The Jewish Chronicle

Review: Great House

Nicole Krauss enhances her reputation with an intense novel that stands comfortably alongside 'by Nicole KraussThe History of Love'

February 18, 2011 15:05
Nicole Krauss: her new novel, though dark and violent, glows with touches of greatness
2 min read

by Nicole Krauss
Viking, £16.99

How do you follow a novel like The History of Love, that rare thing an international bestseller and huge critical hit. Five years later, its author Nicole Krauss answers the question with Great House, and what is immediately striking is both how similar it is… and how very different.

What was immediately clear from The History of Love (her second novel) was that Krauss is an extraordinarily gifted ventriloquist. She managed to get into the heads of Leo Gursky, an old Jewish refugee from east Europe, and Alma, an awkward teenage girl from New York, bringing both to life.

Great House also has a number of very different narrators: Nadia, a young writer living in New York; Aaron, an old Israeli, mourning the death of his wife and desperate to connect to his son, Dov, estranged since the Yom Kippur War; Arthur, a retired Oxford don, married for almost 50 years to the intense Lotte Berg, a Jewish writer who came to England with the Kindertransport; Izzy, an Oxford student who falls in love with the somewhat strange Israeli, Yoav Weisz. And there is one other narrator, the most compelling of all, but to say more would give away too much.

Like The History of Love, Great House relates a search.
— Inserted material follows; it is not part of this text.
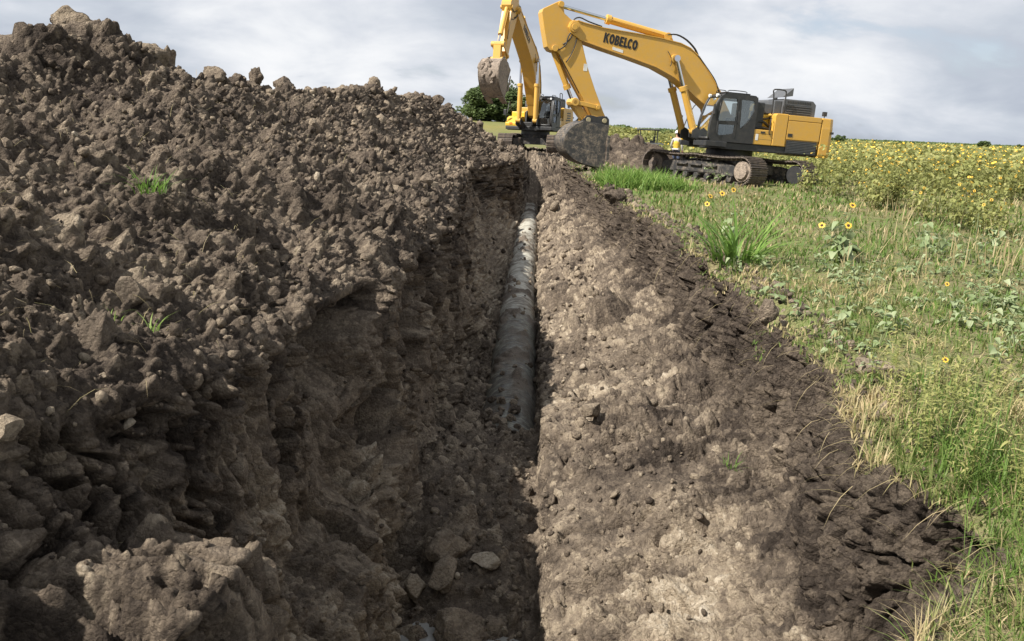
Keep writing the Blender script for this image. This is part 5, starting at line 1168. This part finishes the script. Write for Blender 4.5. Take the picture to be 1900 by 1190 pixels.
    ears = [(5.02,1.92),(5.12,2.02),(5.28,2.02),(5.5,1.98),(5.72,2.02),(5.86,2.0),(6.12,1.72),(6.30,1.62),(5.9,1.45),(5.12,1.45),(5.0,1.66)]
    for yy in (-.40,.33): b.prism([tk(p) for p in ears], yy, yy+.07)
    b.build('bucket_ear', M['black'], bk, .012)
    b = MB()
    for p in (pA, pB): q_ = tk(p); b.cyl((q_[0],-.44,q_[1]),(q_[0],.44,q_[1]), .085, n=16)
    b.build('bucket_pin', simple_mat('pin_steel', (.42,.36,.22), .5, .3), bk, .01)
    for k in range(0, 5, 4 if prongs else 1):
        yy = -bw+.09+k*(2*bw-.18)/4; zb = oc[-1][1]; b = MB()
        ln = .26; tw = .06
        if prongs: ln = .34; tw = .15; yy *= .86; ln = .55
        b.prism([tk((5.42,zb-.03)), tk((5.42,zb+.09)), tk((5.16,zb+.08)), tk((5.16-ln,zb+.01)), tk((5.16-ln,zb-.01)), tk((5.16,zb-.04))], yy-tw, yy+tw); b.build('bucket_tooth', mk, bk, .01)
    b = MB(); b.prism([tk((5.10,1.35)), tk((5.02,1.3)), tk((4.98,.55)), tk((5.08,.45))], bw+.03, bw+.075); b.prism([tk((5.10,1.35)), tk((5.02,1.3)), tk((4.98,.55)), tk((5.08,.45))], -bw-.075, -bw-.03); b.build('side_cutter', mk, bk, .005)
    if prongs:                                                          # lumps of clay stuck to the shell
        for k in range(16):
            i_ = int(rng.integers(6, len(oc)-8)); q_ = tk(oc[i_]); o = link(bpy.data.objects.new('mud_lump', rock_mesh('mud_lump', 700+k, 3, M['bucketm'], 4, .3)), bk)
            o.location = (q_[0], rng.uniform(-bw*.9, bw*.9), q_[1]); o.scale = (rng.uniform(.05,.09), rng.uniform(.08,.17), rng.uniform(.10,.22)); o.rotation_euler = (rng.uniform(-.4,.4), rng.uniform(-.3,.3), 0)
    return root
ex1 = excavator('large yellow excavator with its boom reaching over and its bucket lowered beside the trench', (7.11,31.5,.0), R(194.5), R(2.5), 0.0, R(126-194.5), 0, 0, 0, 'bucket', .62, True)
ex2 = excavator('yellow excavator straddling the end of the trench with its muddy bucket raised high', (-.31,50.0,.40), math.atan2(-math.cos(R(17)), -math.sin(R(17))), 0, 0.0, R(-97)-math.atan2(-math.cos(R(17)), -math.sin(R(17))), R(25), R(30), R(-30), 'bucketm', .54, False, True)

# ------------------------------------------------------------------ small machine with a canopy, mostly hidden by the dirt pile
def canopy_machine():
    rt = empty('canopy_machine', (9.0,70,0)); rt.rotation_euler = (0,0,.06); tag(rt, 'small dark machine with a flat canopy on posts, half hidden behind the dirt pile', 'roller')
    b = MB(); b.box((-.86,-.7,2.0),(.86,.7,2.08)); b.box((-.82,-.66,1.95),(.82,.66,2.0)); b.build('canopy', M['dgrey'], rt, .02)
    for x in (-.72,.72):
        for y in (-.55,.55): b = MB(); b.box((x-.04,y-.04,.9),(x+.04,y+.04,1.95)); b.build('post', M['black'], rt)
    b = MB(); b.box((-1.2,-.6,.45),(1.1,.6,.95)); b.build('body', M['dgrey'], rt, .04)
    b = MB(); b.box((.25,-.25,.95),(.6,.25,1.15)); b.box((.52,-.25,1.15),(.62,.25,1.5)); b.build('seat', M['seat'], rt, .03)
    for x in (-1.15,1.05): b = MB(); b.cyl((x,-.65,.48),(x,.65,.48), .48, n=24); b.build('drum', M['dgrey'], rt, .02)
    b = MB(); b.cyl((-.25,0,.95),(-.1,0,1.3), .025, n=8); b.cyl((-.14,0,1.28),(-.10,0,1.31), .18, n=16); b.build('steering_wheel', M['black'], rt)
canopy_machine()

# ------------------------------------------------------------------ worker seen from behind beside the far track
def person():
    sk = [((0,0,.93),.135),((0,0,1.12),.135),((0,.01,1.30),.155),((0,.02,1.44),.11),((0,.01,1.52),.058),((0,-.01,1.60),.075),((0,-.015,1.69),.098),((0,-.01,1.78),.07),
          ((.19,.02,1.42),.062),((.27,.0,1.16),.05),((.24,-.14,.96),.04),((.23,-.20,.88),.036),((-.19,.02,1.42),.062),((-.26,.03,1.15),.05),((-.27,-.06,.92),.04),((-.27,-.09,.83),.036),
          ((.10,0,.86),.10),((.12,-.02,.48),.07),((.13,.03,.09),.05),((.14,-.13,.04),.045),((-.10,0,.86),.10),((-.12,.0,.48),.07),((-.13,.05,.09),.05),((-.15,-.11,.04),.045)]
    ed = [(0,1),(1,2),(2,3),(3,4),(4,5),(5,6),(6,7),(3,8),(8,9),(9,10),(10,11),(3,12),(12,13),(13,14),(14,15),(0,16),(16,17),(17,18),(18,19),(0,20),(20,21),(21,22),(22,23)]
    rt = empty('person', (6.24,38.0,.06)); rt.rotation_euler = (0,0,R(150)); tag(rt, 'worker in white hard hat and yellow safety vest standing behind the excavator track', 'person')
    sh = simple_mat('work_shirt', (.45,.43,.40), .9); je = simple_mat('jeans', (.06,.08,.14), .9); skn = simple_mat('skin', (.45,.25,.17), .6); vest = simple_mat('safety_vest', (.62,.42,.05), .8); bt = simple_mat('boot_leather', (.10,.06,.035), .8)
    def skin(name, sk, ed, lv=2):
        me = bpy.data.meshes.new('t'); me.from_pydata([p for p, r in sk], ed, []); o = bpy.data.objects.new('t', me); COL.objects.link(o)
        o.modifiers.new('s', 'SKIN'); 
        for v, (p, r) in zip(me.skin_vertices[0].data, sk): v.radius = (r, r); v.use_root = False
        me.skin_vertices[0].data[0].use_root = True
        su = o.modifiers.new('u', 'SUBSURF'); su.levels = lv; su.render_levels = lv
        dg = bpy.context.evaluated_depsgraph_get(); r_ = bpy.data.meshes.new_from_object(o.evaluated_get(dg)); bpy.data.objects.remove(o); r_.name = name; return r_
    me = skin('body', sk, ed); me.materials.clear()
    for m in (sh, je, skn, bt): me.materials.append(m)
    for p in me.polygons:
        z = p.center.z; x = p.center.x
        p.material_index = 2 if (z > 1.49 or (abs(x) > .2 and z < .95 and z > .75)) else 3 if z < .13 else 1 if z < .95 and abs(x) < .21 else 0
        p.use_smooth = True
    body = link(bpy.data.objects.new('body', me), rt)
    vm = skin('vest', [((0,0,.95),.165),((0,0,1.12),.16),((0,.01,1.30),.178),((0,.02,1.43),.12)], [(0,1),(1,2),(2,3)]); vm.materials.clear(); vm.materials.append(vest); link(bpy.data.objects.new('vest', vm), rt)
    b = MB(); b.box((-.15,.135,.98),(.15,.20,1.03)); b.build('reflective_band', M['sticker'], rt)
    hm = MB(); n = 18; prof_ = [(.145,0),(.14,.04),(.12,.09),(.075,.125),(.0,.14)]
    vs = [(r_*math.cos(2*math.pi*k/n)*.9, r_*math.sin(2*math.pi*k/n), z) for r_, z in prof_ for k in range(n)]
    hm.add(vs, [(i*n+k, i*n+(k+1) % n, (i+1)*n+(k+1) % n, (i+1)*n+k) for i in range(len(prof_)-1) for k in range(n)]); hm.cyl((0,-.04,-.012),(0,-.04,.008), .165, n=20); hm.box((-.012,-.12,.10),(.012,.12,.142))
    hh = hm.build('hard_hat', simple_mat('white_shell', (.82,.82,.80), .35), rt, smooth=False); hh.location = (0,-.01,1.71)
    for sx in (-.028,.028): b = MB(); b.cyl((sx,-.105,1.695),(sx,-.115,1.695), .011, n=8); b.build('eye', M['black'], rt)
    b = MB(); b.cyl((0,-.10,1.675),(0,-.135,1.655), .012, .018, n=8); b.build('nose', skn, rt)
    for sx in (-.095,.095): b = MB(); b.cyl((sx,0,1.69),(sx*1.12,.01,1.69), .03, n=10); b.build('ear', skn, rt)
    for sx, hx, hy, hz in ((1,.23,-.20,.88),(-1,-.27,-.09,.83)):
        hs = [((hx,hy,hz),.03),((hx,hy-.02,hz-.06),.036)]; he = [(0,1)]
        for k, ln in enumerate((.075,.085,.08,.06)):
            o_ = -.03+k*.02; i0 = len(hs); hs += [((hx+.008*sx,hy-.02+o_,hz-.085),.011),((hx-.01*sx,hy-.025+o_,hz-.085-ln*.5),.0095),((hx-.035*sx,hy-.02+o_,hz-.085-ln*.85),.008)]; he += [(1,i0),(i0,i0+1),(i0+1,i0+2)]
        i0 = len(hs); hs += [((hx-.015*sx,hy-.055,hz-.055),.012),((hx-.03*sx,hy-.07,hz-.095),.01)]; he += [(1,i0),(i0,i0+1)]
        hmsh = skin('hand', hs, he, 1); hmsh.materials.clear(); hmsh.materials.append(skn); link(bpy.data.objects.new('hand', hmsh), body)
person()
It is a book full of mystery and suspense, building towards one of the great climaxes in contemporary fiction.

It becomes clear early on that this search involves a special piece of furniture - a huge desk - that links many of the characters and signifies the haunting power of the past. Great House is largely about loss, with what one character calls "the dark ruins of history" - the terrible toll from the Holocaust to Pinochet's Chile to the Middle East.

This is a novel in mourning. Almost every character has lost someone - a wife, parents, estranged children. Sometimes, this drives the sufferer to a breakdown, or to build an emotional wall to keep others out.

Though The History of Love, too, was a book about loss and suffering - who has suffered more than Leo Gursky, torn from his family, his lover, his best friend and his manuscript? - it was essentially warm, and even humorous.

In that sense, Great House could not be more different. Dark and dense, it is at times even scary. Throughout, fragments of violence and terror erupt from nowhere.

In particular, the novel is full of encounters with strange children - a brother and sister who everyone else thinks are having an incestuous relationship; two children who kill a third; two others burned to death by their mother in the woods.

The storytelling can be hit-and-miss. Some characters, even some of the main characters, are not engaging creations. It is not just that they aren't as warm as Leo Gursky; they are just not interesting enough in themselves. As a result, whole chunks of the second half drift and feel inert. But other characters are unforgettable and there is no mistaking the novel's ambitious scope, its confrontation with great issues on a vast, historical canvas.

And, at her best, as she is in the several stories-within-stories that erupt into the larger narrative, Krauss is outstanding.

Despite its faults, it is hard to imagine a better book of fiction being published this year. The climax alone shows Nicole Krauss to be one of the finest writers of our time.